Opponents to extending a runway at the Anoka County-Blaine Airport came out in full force Tuesday and will have another chance to have their say at a public forum next month.

After Tuesday's meeting of the Anoka County Airport Committee, several residents voiced opposition to the proposal to extend an airport runway from 5,000 to 6,000 feet.

Anoka County's version of Project Runway has not gotten off to a flying start, in part, because only a select few seemed to know about the plan. County Commissioners Rhonda Sivarajah and Dick Lang publicly chastised their own board for pursuing the runway extension plan without input from communities surrounding the airport.

Even Hollis Cavner, director of the 3M Championship Tournament at the TPC and long a staunch supporter of the recent $35 million airport expansion, said from Florida, "The board may have jumped the gun. They have to have a town hall meeting."

That meeting, to be held Dec. 2 at the Kingswood Church in Blaine, will include representatives from the Metropolitan Airport Commission and is expected to attract a crowd much larger than the one that filled the County Board room at Tuesday's meeting.
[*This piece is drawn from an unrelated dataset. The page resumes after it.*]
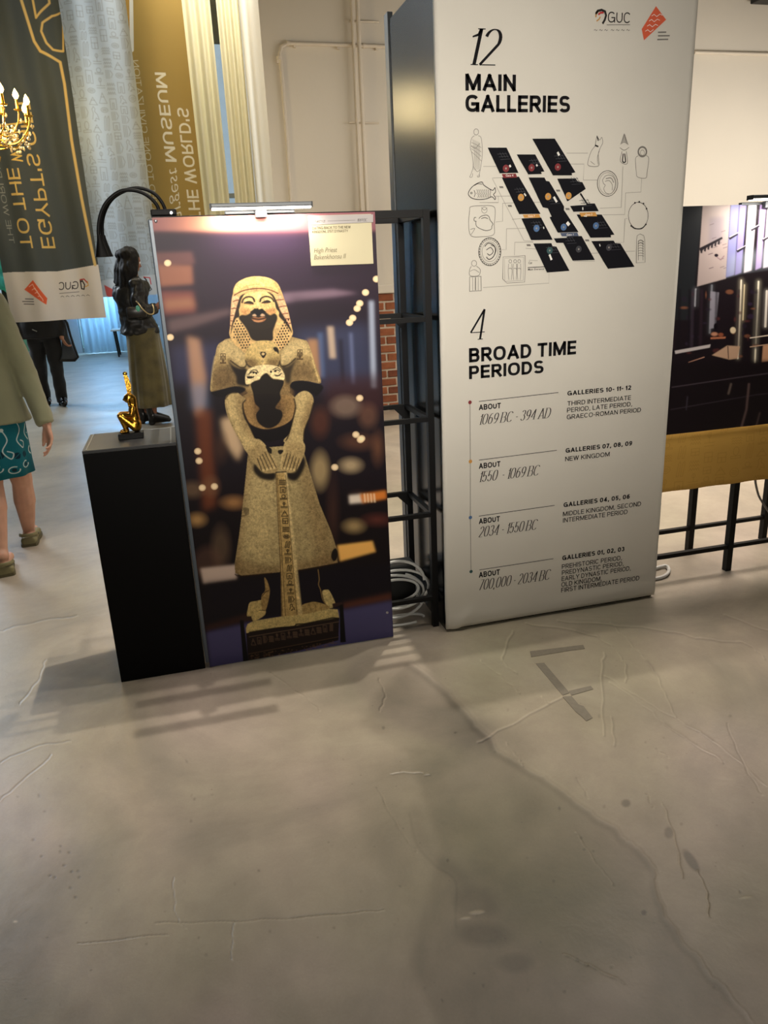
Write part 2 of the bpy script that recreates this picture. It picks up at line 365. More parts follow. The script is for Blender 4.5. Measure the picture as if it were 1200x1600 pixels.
class Art:
    """canvas in measured coordinates, linear colour"""
    def __init__(s, x0, y0, x1, y1, sc, col):
        s.x0, s.y0, s.sc = x0, y0, sc; s.w = int((x1-x0)*sc); s.h = int((y1-y0)*sc)
        s.a = np.ones((s.h, s.w, 3), np.float32)*np.array(srgb(col), np.float32)
        s.X = x0+(np.arange(s.w)+.5)/sc; s.Y = y0+(np.arange(s.h)+.5)/sc
    def _blur(s, m, blur, bb):
        if not blur: return m
        k = int(blur*s.sc*3.2+6); i0, i1, j0, j1 = max(0, bb[0]-k), min(s.w, bb[1]+k), max(0, bb[2]-k), min(s.h, bb[3]+k)
        if i1 > i0 and j1 > j0: m[j0:j1, i0:i1] = gblur(m[j0:j1, i0:i1], blur*s.sc)
        return m
    def mask(s, polys, blur=0, ss=2):
        m = np.zeros((s.h, s.w), np.float32); bb = [10**9, -10**9, 10**9, -10**9]
        for P in polys:
            P = np.array([(p[0], p[1]) for p in P], float); u = (P[:, 0]-s.x0)*s.sc; v = (P[:, 1]-s.y0)*s.sc
            i0, i1 = max(0, int(u.min())-1), min(s.w, int(u.max())+2); j0, j1 = max(0, int(v.min())-1), min(s.h, int(v.max())+2)
            if i1 <= i0 or j1 <= j0: continue
            bb = [min(bb[0], i0), max(bb[1], i1), min(bb[2], j0), max(bb[3], j1)]
            k = ss if (i1-i0)*(j1-j0) < 60000 else 1
            xs = i0+(np.arange((i1-i0)*k)+.5)/k; ys = (j0+(np.arange((j1-j0)*k)+.5)/k)[:, None]; ins = np.zeros((len(ys), len(xs)), bool); n = len(u)
            for a in range(n):
                b = (a+1) % n
                if v[a] == v[b]: continue
                c = (v[a] > ys) != (v[b] > ys); xi = (u[b]-u[a])*(ys-v[a])/(v[b]-v[a])+u[a]; ins ^= c & (xs[None, :] < xi)
            q = ins.astype(np.float32)
            if k > 1: q = q.reshape(j1-j0, k, i1-i0, k).mean((1, 3))
            m[j0:j1, i0:i1] = np.minimum(1, m[j0:j1, i0:i1]+q)
        return s._blur(m, blur, bb)
    def stroke(s, pts, w, blur=0):
        m = np.zeros((s.h, s.w), np.float32); P = [np.array(p, float) for p in pts]; R = w/2+1.5/s.sc; bb = [10**9, -10**9, 10**9, -10**9]
        for a, b in zip(P[:-1], P[1:]):
            lo = np.minimum(a, b)-R; hi = np.maximum(a, b)+R
            i0, i1 = max(0, int((lo[0]-s.x0)*s.sc)), min(s.w, int((hi[0]-s.x0)*s.sc)+1); j0, j1 = max(0, int((lo[1]-s.y0)*s.sc)), min(s.h, int((hi[1]-s.y0)*s.sc)+1)
            if i1 <= i0 or j1 <= j0: continue
            bb = [min(bb[0], i0), max(bb[1], i1), min(bb[2], j0), max(bb[3], j1)]
            x = s.X[i0:i1][None, :]; y = s.Y[j0:j1][:, None]; d = b-a; L = d@d+1e-9
            t = np.clip(((x-a[0])*d[0]+(y-a[1])*d[1])/L, 0, 1); D = np.hypot(x-a[0]-t*d[0], y-a[1]-t*d[1])
            m[j0:j1, i0:i1] = np.maximum(m[j0:j1, i0:i1], np.clip((w/2-D)*s.sc+.5, 0, 1))
        return s._blur(m, blur, bb)
    def ellm(s, cx, cy, rx, ry, ang=0, soft=.6):
        m = np.zeros((s.h, s.w), np.float32); R = max(rx, ry)*(1+soft*.55/min(rx, ry))+2/s.sc
        i0, i1 = max(0, int((cx-R-s.x0)*s.sc)), min(s.w, int((cx+R-s.x0)*s.sc)+1); j0, j1 = max(0, int((cy-R-s.y0)*s.sc)), min(s.h, int((cy+R-s.y0)*s.sc)+1)
        if i1 <= i0 or j1 <= j0: return m
        x = s.X[None, i0:i1]-cx; y = s.Y[j0:j1, None]-cy; c, q = math.cos(ang), math.sin(ang); d = np.hypot((x*c+y*q)/rx, (-x*q+y*c)/ry)
        m[j0:j1, i0:i1] = np.clip((1-d)*min(rx, ry)/soft+.5, 0, 1); return m
    def put(s, m, col, op=1):
        r = np.flatnonzero(m.any(1)); q = np.flatnonzero(m.any(0))
        if not len(r): return
        sl = (slice(r[0], r[-1]+1), slice(q[0], q[-1]+1)); c = np.array(srgb(col), np.float32); k = m[sl][..., None]*op
        s.a[sl] = s.a[sl]*(1-k)+c*k
    def fill(s, polys, col, blur=0, op=1): s.put(s.mask(polys, blur), col, op)
    def ln(s, pts, w, col, blur=0, op=1): s.put(s.stroke(pts, w, blur), col, op)
    def el(s, cx, cy, rx, ry, col, ang=0, soft=.6, op=1): s.put(s.ellm(cx, cy, rx, ry, ang, soft), col, op)
    def noise(s, sig, seed=0):
        r = np.random.default_rng(seed).standard_normal((s.h, s.w)).astype(np.float32); r = gblur(r, sig*s.sc); return r/(r.std()+1e-9)
    def sheet(s, P00, P10, P01, w, h):
        """resample onto a real rectangle: P00 top-left, P10 top-right, P01 bottom-left"""
        P00, P10, P01 = (np.array(p, float) for p in (P00, P10, P01))
        u = ((np.arange(w)+.5)/w)[None, :, None]; v = ((np.arange(h)+.5)/h)[:, None, None]
        x, y = projA(P00+(P10-P00)*u+(P01-P00)*v); fx = np.clip((x-s.x0)*s.sc-.5, 0, s.w-1.001); fy = np.clip((y-s.y0)*s.sc-.5, 0, s.h-1.001)
        i = fx.astype(int); j = fy.astype(int); fx = (fx-i)[..., None]; fy = (fy-j)[..., None]; a = s.a
        r = (a[j, i]*(1-fx)+a[j, i+1]*fx)*(1-fy)+(a[j+1, i]*(1-fx)+a[j+1, i+1]*fx)*fy
        return np.where(r <= .0031308, r*12.92, 1.055*np.clip(r, 0, 1)**(1/2.4)-.055)
def grid_sheet(name, P00, P10, P01, nu, nv, fn=None, thick=0):
    """real sheet with UVs; fn(u,v)->offset along the normal"""
    P00, P10, P01 = Vector(P00), Vector(P10), Vector(P01); n = (P10-P00).cross(P01-P00).normalized()
    vs = []; fs = []
    for j in range(nv+1):
        for i in range(nu+1):
            u, v = i/nu, j/nv; d = fn(u, v) if fn else 0
            vs.append(P00+(P10-P00)*u+(P01-P00)*v+n*d)
    for j in range(nv):
        for i in range(nu): a = j*(nu+1)+i; fs.append((a, a+nu+1, a+nu+2, a+1))
    me = bpy.data.meshes.new(name); me.from_pydata(vs, [], fs); uv = me.uv_layers.new(name='UVMap')
    for p in me.polygons:
        p.use_smooth = True
        for li, vi in zip(p.loop_indices, p.vertices): i = vi % (nu+1); j = vi//(nu+1); uv.data[li].uv = (i/nu, 1-j/nv)
    if thick:
        me = bake(me, [('SOLIDIFY', dict(thickness=thick, offset=0))], name)
    return me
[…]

The committee meeting was called so hastily that Blaine Mayor Tom Ryan said he stood in the government center lobby for several minutes before discovering where the meeting was being held.

"I'm opposed and I think the public's been misinformed," Ryan said. "Pilots are talking about the runway being clogged up if [we] change the airport status from minor to intermediate."

Arlo Emerson, of Zimmerman, owns an airport hangar and understands why the county wants to continue to develop its airport.

But residents are concerned about the noise that additional planes could bring. The Circle Pines City Council voted its disapproval of the runway extension last week.

Marcia Rosa, of Blaine, said the moment last Friday when she learned of Tuesday's meeting, she began e-mailing neighbors. More than 750 people shared concerns about noise through those e-mails, she said.

"My neighbors are opposed," Rosa said emphatically, while holding her young daughter.

County Commissioners Robyn West and Scott LeDoux, both County Airport Committee members, said they have fielded several dozen phone calls from concerned citizens. One was Mark Kurth, of Lexington.

Kurth, who attended Tuesday's meeting, said he bought his home 11 months ago. "I was told that there'd be no changes to the airport," he said. "I'm not opposed to the noise there now, but we don't want any more."